| Collected material |

##########

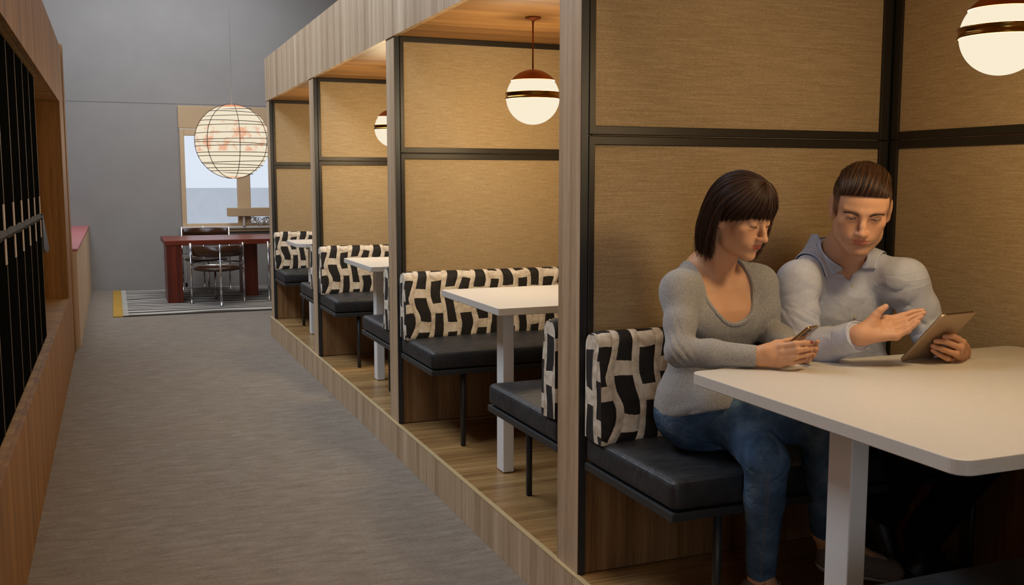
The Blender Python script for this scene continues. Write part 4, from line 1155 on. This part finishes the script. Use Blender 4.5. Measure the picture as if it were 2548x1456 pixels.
    rad = np.array([.0905, .104, .097]); cen = np.array([0, -.006, .032])
    part = np.array([-.004, .056])          # crown point the hair falls from (x, y)
    pd = unit(A3(-.05, .50, .86))
    def slerp(e, t):
        w = np.arccos(np.clip(e@pd, -.999, .9999))[:, None]; t = t[None, :]
        return (np.sin((1-t)*w)/np.sin(w))[..., None]*pd+(np.sin(t*w)/np.sin(w))[..., None]*e[:, None, :]
    def path(az, lift, lenz, M=22):
        """az measured from the front (0) round either side; x positive = her right"""
        az = np.atleast_1d(az); lift = np.atleast_1d(lift)[:, None]; lenz = np.atleast_1d(lenz)[:, None]
        s = np.linspace(0, 1, M); e = np.stack([np.sin(az), np.cos(az), 0*az], 1)
        D = slerp(e, np.clip(s/.58, 0, 1)); down = np.clip((s-.58)/.42, 0, 1)[None, :]
        flare = 1+.055*np.sin(down*np.pi*.9)-.62*np.clip(down-.50, 0, 1)**1.7
        rise = np.minimum(1, np.linspace(0, 8, M))[None, :]
        x = (rad[0]+lift*rise)*D[..., 0]*flare; y = (rad[1]+lift*rise)*D[..., 1]*flare+cen[1]; z = cen[2]+(rad[2]+lift*rise)*D[..., 2]
        z = z+down*(lenz-cen[2])
        Pq = np.stack([x, y, z], -1)
        for _ in range(10): Pq[:, 1:-1] = .25*Pq[:, :-2]+.5*Pq[:, 1:-1]+.25*Pq[:, 2:]
        return Pq
    def length(az):
        a = np.degrees(az); sgn = np.sign(a); a = np.abs(a)
        L = np.where(a > 60, -.128, -.126)
        return L
    # sheet under the strands, back and sides (her right side starts behind the ear line, her left side reaches the jaw)
    azR = np.radians(np.linspace(88, 180, 40)); azL = np.radians(np.linspace(-180, -58, 56))
    objs = []
    for az_ in (azR, azL):
        objs.append(sheet('hair', HT(path(az_, -.004, np.full(len(az_), -.118), 26)), hm, rt))
    # fringe sheet: from the crown down to the brows, lower at the temples
    def fringe(az, lift, M=20, extra=0.0):
        az = np.atleast_1d(az); lift = np.atleast_1d(lift)[:, None]; s = np.linspace(0, 1, M)
        a = np.abs(np.degrees(az)); zend = .020+.004*np.cos(az*2.2)-.026*np.clip((a-34)/50, 0, 1)**1.1+extra
        sp = np.clip((zend-cen[2])/rad[2], -.8, .8); cp = np.sqrt(1-sp*sp); e = np.stack([np.sin(az)*cp, np.cos(az)*cp, sp], 1)
        D = slerp(e, s); fl = (1-.05*np.clip(s-.72, 0, 1)*4)[None, :]; rise = np.minimum(1, np.linspace(0, 8, M))[None, :]
        x = (rad[0]+lift*rise)*D[..., 0]*fl; y = (rad[1]+lift*rise)*D[..., 1]*fl+cen[1]; z = cen[2]+(rad[2]+lift*rise)*D[..., 2]
        return np.stack([x, y, z], -1)
    capg = np.array([[[math.sin(a)*math.cos(e)*(rad[0]-.005), math.cos(a)*math.cos(e)*(rad[1]-.005)+cen[1], math.sin(e)*(rad[2]-.005)+cen[2]] for e in np.linspace(math.radians(12+22*max(0, math.cos(a))), math.pi/2, 14)] for a in np.linspace(0, 2*math.pi, 60)])
    objs.append(sheet('hair', HT(capg), hm, rt, .1))
    azf = np.radians(np.linspace(-100, 106, 76)); objs.append(sheet('hair', HT(fringe(azf, -.003)), hm, rt))
    n = 3800; az = np.radians(np.concatenate([rnd.uniform(86, 180, int(n*.52)), rnd.uniform(-180, -56, n-int(n*.52))])); lift = rnd.uniform(-.002, .006, n)
    ln_ = length(az)+rnd.normal(0, .006, n)+np.where(rnd.rand(n) < .1, -.012, 0)
    Pm = path(az, lift, ln_, 24); Pm = Pm+(rnd.randn(n, 1, 3)*.0012)+(np.linspace(0, 1, 24)**3)[None, :, None]*rnd.randn(n, 1, 3)*.0055
    clump = (np.sin(az*46)[:, None]*np.linspace(0, 1, 24)[None, :]*.0028); Pm[..., 0] += clump*np.sin(az)[:, None]; Pm[..., 1] += clump*np.cos(az)[:, None]
    objs.append(strands('hair', HT(Pm), .0006, .00022, hm, rt, np.clip(.35+.3*np.sin(az*23)+rnd.randn(n)*.25, 0, 1)))
    n = 2700; az = np.radians(rnd.uniform(-98, 106, n)); lift = rnd.uniform(-.001, .005, n)
    Pm = fringe(az, lift, 20, 0); ends = rnd.normal(-.003, .004, n)
    Pm[..., 2] += (np.linspace(0, 1, 20)**4)[None, :]*ends[:, None]; Pm += rnd.randn(n, 1, 3)*.0008; cl = np.sin(az*38)[:, None]*np.linspace(0, 1, 20)[None]*.002; Pm[..., 1] += cl
    objs.append(strands('hair', HT(Pm), .0006, .0002, hm, rt, np.clip(.35+.3*np.sin(az*31)+rnd.randn(n)*.25, 0, 1)))
    joined(objs)
    # brows and lashes
    for s in (-1, 1):
        bp = []
        for k in range(90):
            u = rnd.rand(); x = s*(.014+.034*u); z = .0165+.0065*math.sin(u*2.2)+rnd.uniform(-.0018, .0018)*(1-.5*u); y = .0905-.9*(.014+.034*u)**2*8+.0015
            a = math.radians(25-45*u); p = A3(x, y, z); q = A3(s*math.cos(a), -.25, math.sin(a))*.006; bp.append([p, p+q*.5+A3(0, .0006, 0), p+q])
        strands('eyebrow', HT(np.array(bp)), .00035, .0001, hm, rt)
    for s in (-1, 1):
        lp = []
        for k in range(34):
            u = k/33; x = s*(.0315-.0125+.025*u); zz = -.0060-.0020*math.sin(u*math.pi); y = .0715+.0142*math.sqrt(max(.05, 1-((x-s*.0315)/.0142)**2*.9))-.0004
            p = A3(x, y, zz+.001); q = A3(s*.0016*(u-.4)*2, .0028, -.0036); lp.append([p, p+q*.6, p+q+A3(0, .0012, .0006)])
        strands('eyelashes', HT(np.array(lp)), .00028, .00008, hm, rt)
    for s in (-1, 1): eyeball(T, HR, (s*.0315*1, .0712, -.0005), .0120, (0, .75, -.66), M['eye'], rt, SC)

    # phone (a thing of its own)
    TLp, dn, rt_ = C(2011, 815, 2.598), Dv(-.060, -.064, .050), Dv(.044, .003, .055)
    dn, rt_ = unit(dn), unit(rt_-unit(dn)*np.dot(rt_, unit(dn))); nrm = unit(np.cross(rt_, dn)); nrm = nrm if np.dot(nrm, RC[:, 2]) > 0 else -nrm
    Wp, Hp, Tp = .070, .146, .008; cp = TLp+dn*Hp/2+rt_*Wp/2
    Rm = Matrix([[rt_[i], -dn[i], nrm[i], cp[i]] for i in range(3)]+[[0, 0, 0, 1]])
    if Rm.to_3x3().determinant() < 0: Rm = Matrix([[-rt_[i], -dn[i], nrm[i], cp[i]] for i in range(3)]+[[0, 0, 0, 1]])
    pe = bpy.data.objects.new('phone', None); COL.objects.link(pe); pe.matrix_world = Rm; pe.empty_display_size = .03
    tag(pe, 'bronze smartphone held in the woman\'s hands, back towards the camera', 'phone')
    sg = 1 if abs(Rm[0][0]-rt_[0]) < 1e-6 else -1
    def pc(mb, nm, mt): o_ = mb.build(nm, mt); o_.parent = pe; return o_
    pc(slab(rrect(-Wp/2, Wp/2, -Hp/2, Hp/2, .009), -Tp/2, Tp/2, .0012), 'back_shell', plain('champagne_metal_glass', srgb(168, 146, 116), .18, .6))
    pc(slab(rrect(-Wp/2-.0006, Wp/2+.0006, -Hp/2-.0006, Hp/2+.0006, .0095), -Tp/2+.0018, Tp/2-.0018, .0008), 'edge_band', plain('polished_bronze', srgb(150, 120, 80), .2, .9))
    pc(slab(rrect(-Wp/2+.002, Wp/2-.002, -Hp/2+.002, Hp/2-.002, .008), -Tp/2-.0006, -Tp/2+.0006, .0002), 'screen', plain('dark_screen_glass', srgb(16, 18, 22), .08))
    cx_ = -sg*Wp/2+sg*.019
    pc(slab(rrect(cx_-.014, cx_+.014, Hp/2-.036, Hp/2-.005, .006), Tp/2, Tp/2+.0012, .0004), 'camera_island', plain('camera_bump', srgb(120, 100, 76), .2, .7))
    gl = plain('lens_glass', srgb(14, 14, 16), .06)
    for (a, b) in ((-.006, .012), (-.006, .027), (.007, .012), (.007, .027)):
        pc(MB().lathe([(0, Tp/2+.0022), (.0046, Tp/2+.0022), (.0052, Tp/2+.0012), (.0052, Tp/2)], cx_+a, Hp/2-b, 18), 'lens', gl)
    em = MB()
    for k in range(4): em.box(-.016+k*.009, -.012+k*.009, -.002-.001*(k % 2), .002, Tp/2, Tp/2+.0003)
    pc(em, 'emblem', plain('silver_print', srgb(215, 205, 190), .3, .8))
    return rt
build_woman()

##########

From the listing above, return each line with the word "part".

The Blender Python script for this scene continues. Write part 4, from line 1155 on. This part finishes the script. Use Blender 4.5. Measure the picture as if it were 2548x1456 pixels.
    part = np.array([-.004, .056])          # crown point the hair falls from (x, y)